Lunaria "Corfu Blue" |
Miniature Bearded Iris from SIGNA seeds |
Aquilegia flabellata from NARGS seeds |
Rosa foetida |
The Lunaria "Corfu Blue" is flowering from small seedlings I started the previous year. The seed came from Derry Watkin's "Special Plants" seed list. As is so often the case with new plant introductions, the UK folks are ahead of the Americans, so a careful perusal of UK seed lists from often reveals new gems worth trying on this side of the pond. I like this plant, it makes a mound of blue violet flowers in early spring, followed by the characteristic "coins" (flattened oval seed pods) later on. It must be a new species, as it does not look like L. annua to me, and Derry states in her excellent seed list that it behaves as a perennial at times. She also states that it reaches 36 inches, but my plants are half that, perhaps because they were not large when I planted them out the year before. Should they prove to be perennial (unlike L annua, a true biennial) I will be able to find out next year if they can in fact reach 3 feet tall.
The miniature bearded iris shown above were grown from mixed hybrid seeds I got from SIGNA, the Species Iris Group of North America. Specialist groups like this cost a pittance to join, provide very informative publications to the members (in the case of SIGNA now in electronic form for those who don't need more paper in their house) and have excellent lists of seeds donated by members. Many of these seeds are difficult to find or simply unavailable elsewhere. And they are available at a very nominal cost as well. It is possible to get some wonderful miniature bearded cultivars from any of several excellent online iris nurseries, but I find great joy in growing my own from seed. The element of surprise is an essential part of gardening for me, and growing iris from seed will produce all manner of interesting variations to keep one excited about the potential beauty of next flower to open.
From the North American Rock Garden Society (NARGS) seed lists, so many treasures can be grown. If you are also a member of one of the local chapters, as I am (Hudson Valley Chapter) in some years seeds left over from the annual winter distribution are available to members of these chapters as surplus seeds which are divided up and sent out to the local chapters to dispose of as they wish. One year I got quite a few seeds, actually they were going to end up in the trash so I felt obliged to take as many as I could. It also was an opportunity to try things I might not have selected when I put in my seed list order to the national society, since there was no quota and no reason not to expand my horticultural preference boundaries a bit. In fact, whenever I get an opportunity like this I often, just for the hell of it, will take the very few unlabelled packets that would otherwise surely be thrown away, and I have gotten some nice things from those mystery packets. I pull a few packets from my seed stash out from the fridge to start each year, and one of them was labelled Aquilegia saximontana x jonesii, a cross of two very desirable and sometimes difficult to grow western American species. What I got is not that, but instead the much more common and easily grown A. flabellata nana. But I am not complaining, not at all, how could I when viewing those exquisite blue flowers on such a compact plant? In my school garden they grow among moss phloxes and other low growing plants, and I look forward to them seeding around as A. flabellata is want to do.

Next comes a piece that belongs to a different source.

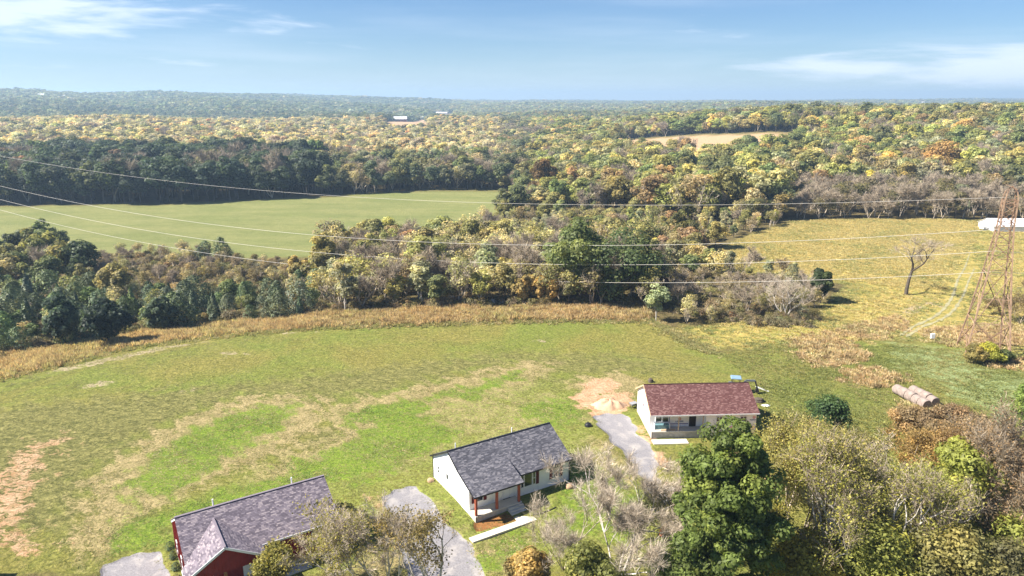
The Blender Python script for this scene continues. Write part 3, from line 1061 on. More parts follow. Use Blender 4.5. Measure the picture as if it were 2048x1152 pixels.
# thin the plants where the wanted spacing is wider than the grid
want = np.choose(np.clip(zn, 0, 11), [7, 6.5, 6.6, 5.6, 6.6, 4.8, 4.6, 6.2, 4.4, 2.2, 4.2, 7])
keepp = rng.uniform(0, 1, FX.shape) < np.minimum(1, (FS / want) ** 2)
keepp &= (bx > -260) & (bx < 2310)
FX, FY, FZ, FS, bx, by, bd, zn = [a[keepp] for a in (FX, FY, FZ, FS, bx, by, bd, zn)]
# the low thicket is denser than the grid
tx, ty = [], []
Z_THICK = poly([(190, 515), (430, 512), (560, 545), (640, 560), (640, 600), (400, 604), (230, 602), (150, 580)])
q = rng.uniform(Z_THICK.min(0), Z_THICK.max(0), (5000, 2))
q = q[sdist(Z_THICK, q[:, 0], q[:, 1]) > 0][:900]
Z_FRINGE = poly([(330, 625), (640, 612), (900, 604), (1180, 602), (1290, 606), (1300, 618), (1180, 613), (900, 616), (640, 630), (420, 651), (200, 678), (0, 714), (-60, 722), (-60, 712), (150, 676)])
q2 = rng.uniform(Z_FRINGE.min(0), Z_FRINGE.max(0), (9000, 2))
q2 = q2[sdist(Z_FRINGE, q2[:, 0], q2[:, 1]) > 0][:420]
Z_BUSHY = poly([(1335, 625), (1420, 640), (1520, 655), (1635, 655), (1640, 632), (1560, 612), (1350, 606)])
q3 = rng.uniform(Z_BUSHY.min(0), Z_BUSHY.max(0), (3000, 2))
q3 = q3[sdist(Z_BUSHY, q3[:, 0], q3[:, 1]) > 0][:260]
q = np.concatenate([q, q2, q3])
n0 = len(FX)
FX = np.concatenate([FX, q[:, 0]])
FY = np.concatenate([FY, q[:, 1]])
FZ = terr(FX, FY)
bx, by, bd = proj(np.stack([FX, FY, FZ], 1))
zn = np.concatenate([zn, np.full(len(q), 9)])
N = len(FX)
# pick kind, colour and size; colour drifts in patches across the wood
kind = np.empty(N, object)
clr = np.empty(N, object)
ht = np.zeros(N)
patch = 0.5 + 0.28 * np.sin(FX / 31 + 1.7 * np.sin(FY / 43)) + 0.22 * np.sin(FY / 19 + FX / 57 + 2)
u_ = np.clip(0.6 * rng.uniform(0, 1, N) + 0.4 * patch + rng.normal(0, 0.06, N), 0, 0.9999)
for z, (hr, opts) in ZONES.items():
    k = np.where(zn == z)[0]
    if not len(k):
        continue
    w = np.array([o[2] for o in opts], float)
    order = np.argsort(np.argsort(u_[k])) / max(1, len(k))
    mixu = np.where(rng.uniform(0, 1, len(k)) < 0.68, order, rng.uniform(0, 1, len(k)))
    c = np.minimum(np.searchsorted(np.cumsum(w) / w.sum(), mixu), len(w) - 1)
    for j, i in enumerate(k):
        kind[i], clr[i] = opts[c[j]][0], opts[c[j]][1]
    ht[k] = rng.uniform(hr[0], hr[1], len(k)) * rng.uniform(0.72, 1.18, len(k))
cd = (kind == "cedar") & (zn == 6)
ht[cd] = rng.uniform(3.5, 6, cd.sum())
ht *= np.where((zn == 6) & (by < 500), 0.74, 1.0)
ht *= np.where((bx > 620) & (bx < 1080) & (by > 400) & (by < 480), 0.75, 1.0)
ht *= np.where((bx > 1330) & (by > 445) & (by < 700), 0.72, 1.0)
for i in np.where((zn == 9) & (np.arange(N) >= n0) & (np.arange(N) < n0 + 900) & (rng.uniform(0, 1, N) < 0.14))[0]:
    kind[i], clr[i] = (('sparse', 'brown'), ('sparse', 'olive'), ('bare', 'grey'), ('sparse', 'straw'))[i % 4]
    ht[i] = rng.uniform(3.2, 6.0)
tint = np.array([CLR[c] for c in clr])
for z in ZONES:
    k = (zn == z)
    if k.any():
        tint[k] = tint[k] * 0.58 + tint[k].mean(0) * 0.42
for z, kz in ((1, 1.3), (3, 1.4), (4, 1.5), (6, 1.5), (10, 1.35), (7, 1.35), (8, 1.35), (11, 1.3), (0, 1.25), (9, 1.2)):
    tint[zn == z] *= kz
tint = tint * rng.uniform(0.78, 1.22, (N, 1)) * rng.uniform(0.93, 1.07, (N, 3))
wide = rng.uniform(0.95, 1.3, N)
wide = np.where((bd > 600), wide * 1.28, wide)
rz = rng.uniform(0, 6.28, N)

# ------------------------------------------------------------------ which forest trees stand as objects of their own
isfar = bd > 620
order = np.argsort(bd)
skyl = np.full(2700, 3000.0)
topx, topy, _ = proj(np.stack([FX, FY, FZ + ht], 1))
hpx = np.maximum(by - topy, 0)
vis = np.zeros(N)
for i in order:
    if bd[i] > 700:
        break
    x0 = int(topx[i] - hpx[i] * 0.25) + 300
    x1 = int(topx[i] + hpx[i] * 0.25) + 300
    if x1 < 302 or x0 > 2346:
        continue
    seg = skyl[max(x0, 0):max(x1, x0 + 2)]
    free = np.clip(seg, None, by[i]) - topy[i]
    vis[i] = np.clip(free, 0, None).mean() * max(1, x1 - x0) if len(seg) else 0
    dens = 0.9 if kind[i] not in ("bare", "sparse") else 0.5
    skyl[max(x0, 0):max(x1, x0 + 2)] = np.minimum(seg, topy[i] + hpx[i] * (1 - dens) * 0.6 + hpx[i] * .05)
inframe = (topx > 4) & (topx < 2044) & (vis > 60) & (hpx > 14)
solo = np.zeros(N, bool)
NAMEOF = {"leafy": "leafy_tree", "slim": "slender_tree", "sparse": "thinning_tree", "bare": "bare_tree", "cedar": "cedar_tree", "shrub": "shrub"}
LIMIT = {"leafy": 175, "slim": 40, "sparse": 60, "bare": 60, "cedar": 60, "shrub": 60}
for kd, lim in LIMIT.items():
    k = np.where((kind == kd) & inframe)[0]
    solo[k[np.argsort(-vis[k])][:lim]] = True
SOLO = np.where(solo)[0]
rest = np.where(~solo)[0]
# the rest: one wood
ri = np.zeros(len(rest), int)
for j, i in enumerate(rest):
    if bd[i] > 1700:
        kd = "vfar"
    elif isfar[i]:
        kd = "far" if kind[i] != "bare" or bd[i] > 900 else "bare"
    else:
        kd = kind[i]
    ri[j] = FIRST[kd] + int(rng.integers(0, len(TPL[kd])))
w_ = np.where(bd[rest] > 1700, np.where(bd[rest] > 3000, 2.1, 1.35), 1.0)
scatter("woodland", np.stack([FX, FY, FZ - 0.1], 1)[rest], np.stack([0 * rest, 0 * rest, rz[rest]], 1),
        np.stack([ht * wide, ht * wide, ht], 1)[rest] * np.stack([w_, w_, 1 + 0 * w_], 1), ri, tint[rest], "forest_shape")


def plant(name, kd, var, loc, h, wd, rzz, tnt, label=None, group=None, cat="tree"):
    cm, tm, _ = TPL[kd][var % len(TPL[kd])]
    root = thing(name, label, cat, loc, rzz, group)
    root.scale = (h * wd, h * wd, h)
    c = link_mesh("crown" if kd != "shrub" else "foliage", cm, root)
    if kd == "bare":
        c.name = "twigs"
    c["tint"] = [float(v) for v in tnt]
    if tm is not None:
        st_ = link_mesh("trunk" if kd != "shrub" else "stems", tm, root)
        st_["tint"] = [float(v) for v in tnt]
        if kd == "shrub":
            st_["kind"] = "stuff"
    return root


WHERE = {0: "in the far woods under the skyline", 1: "in the pale straw wood at left", 2: "in the dark wood behind the far field",
         3: "at the far field's right end", 4: "in the autumn wood on the right slope", 5: "in the grey row topping the golden meadow",
         6: "in the middle wood beyond the lawn", 7: "in the dark clump at the left edge", 8: "in the evergreen row behind left grass",
         9: "in the low brown thicket", 10: "in the scrubby row by the meadow", 11: "in the far woods under the skyline"}
GROUPOF = {1: "pale woods", 2: "dark wood behind the far field", 3: "wood edge by the far field", 4: "autumn wood on the right slope", 5: "grey row above the meadow", 6: "middle wood", 7: "dark clump on the left",
           8: "evergreen row", 9: "low thicket", 10: "scrubby row", 0: "far woods", 11: "far woods"}
NOUN = {"leafy": "leafy tree", "slim": "slender tree", "sparse": "half-bare tree", "bare": "leafless grey tree", "cedar": "cedar", "shrub": "low shrub"}
ORD = ["first", "second", "third", "fourth", "fifth", "sixth", "seventh", "eighth", "ninth", "tenth", "eleventh", "twelfth", "thirteenth", "fourteenth", "fifteenth", "sixteenth", "seventeenth", "eighteenth", "nineteenth", "twentieth"]
buckets = {}
for i in SOLO:
    buckets.setdefault((zn[i], kind[i], clr[i]), []).append(i)
for (z, kd, cl), L in buckets.items():
    L.sort(key=lambda i: topx[i])
    big = max(L, key=lambda i: ht[i])
    noun = NOUN[kd] if kd == "bare" else cl + " " + NOUN[kd]
    for j, i in enumerate(L):
        if len(L) == 1:
            lb = "the only %s %s" % (noun, WHERE[z])
        elif j == 0:
            lb = "leftmost %s %s" % (noun, WHERE[z])
        elif j == len(L) - 1:
            lb = "rightmost %s %s" % (noun, WHERE[z])
        elif j < 20:
            lb = "%s %s from the left %s" % (ORD[j], noun, WHERE[z])
        else:
            lb = "%s %s from the right %s" % (ORD[min(19, len(L) - 1 - j)], noun, WHERE[z])
        plant(NAMEOF[kd], kd, int(i), (FX[i], FY[i], FZ[i] - 0.1), ht[i], wide[i], rz[i], tint[i], lb, GROUPOF[z], "tree" if kd != "shrub" else "shrub")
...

I also grew the yellow Rosa foetida from seeds. I lost the label ages ago, so I was pleasantly surprised when two plants bloomed this spring. This is a tough species rose that flowers on smalls young plants only about three years old. It does bloom only in spring, so the flowers are to be enjoyed only once each year, but they are quite lovely and way ahead of other roses.
1 comment:
Curious about your Lunaria "corfu blue" from Derry Watkins. Did it prove to be perennial?